Cool weather, rain and strong winds has helped mix the upper layer of the water column and cool down water temperatures in the local lakes.

Warmer weather is expected to return through this weekend and for the rest of July. No temperatures in the 90s were predicted in the extended forecast.

Surface water temperatures dropped back to the mid 70s in most lakes, which will briefly take some stress off the fish caused by high water temperatures.

Most fish species in the lakes become increasingly uncomfortable as surface temperatures exceed 75 degrees. Largemouth bass are the most tolerant gamefish species when it comes to high water temperatures.

Fish try to avoid the highest water temperatures by burying themselves in the weeds or moving into deeper water.

Anyone that has gone swimming and walked through weeds knows how much cooler the water feels close to the bottom underneath the weeds.

Fish can lay in the cool layer of water below the weeds and stay cool. Eventually the fish get hungry because of their elevated metabolism, which forces them to feed more often and stay close to their food.

Weed walleyes can be a challenge to catch not only because of the weeds, but also because they are feeding on smaller perch. It can be tough to get live baits both through the weeds and past the small perch in order to get to the walleyes.

Jigs and plastics can be a good choice because anglers can swim them through the weeds and cast them to weed edges or parallel to the weeds without getting many bites from the little perch.

Spinner rigs are tough to fish in the weeds. A safety pin style spinner probably works best in the weeds, whether anglers cast or troll them.

Slip bobber rigs need to be fished aggressively by fan casting them in all directions. Anglers can test where the weed edges are located, so they can cast close to the edges rather than right into the weeds.

When walleyes move deeper, they can be all the way down to the top edge of the thermocline. They can also be suspended off the bottom or along the breakline close to the bottom.

The key to walleye location is usually related to food and where the fish can find water temperatures close to their preferred temperature range.

Anglers can use their electronics to find fish. Sometimes seeing clouds of baitfish is just as dependable as seeing fish.

You can never expect to see everything in one pass on sonar. Seeing a few fish or a significant amount of baitfish can tell anglers it is an active area to check out.

Anglers good at reading sonar usually have a hard time fishing areas where they are not seeing baitfish or individual fish on sonar.

Most anglers are using some kind of spinner rig for walleyes feeding in deeper water. Spinners with nightcrawlers or leeches can both be effective, but sometimes walleyes have a distinct preference for one over the other.

Anglers don’t want to “feed” bites on spinner rigs. Most anglers wait for the rod tip to load up and just do a sweep of the rod and start reeling.

Anglers using heavier bottom bouncers usually use a line counter baitcasting reel.
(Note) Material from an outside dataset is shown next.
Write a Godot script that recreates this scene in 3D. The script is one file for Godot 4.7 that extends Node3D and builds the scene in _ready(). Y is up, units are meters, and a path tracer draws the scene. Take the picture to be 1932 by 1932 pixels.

This way all the lines can have a specific amount of line that is right for the depth and the speed.

It is always a concern that some anglers in the boat will not know what to do and let out too much line so the bottom bouncers drag on their side on the bottom.

Anglers should let out line until the sinker taps the bottom and then reel a little line back in before closing the reel. This keeps the sinker upright and the spinner off the bottom.

Some anglers like to add a float to their spinner rigs to help keep them off the bottom and out of the weeds. Bottom bouncers have to have the right amount of line and right speed for them to work properly.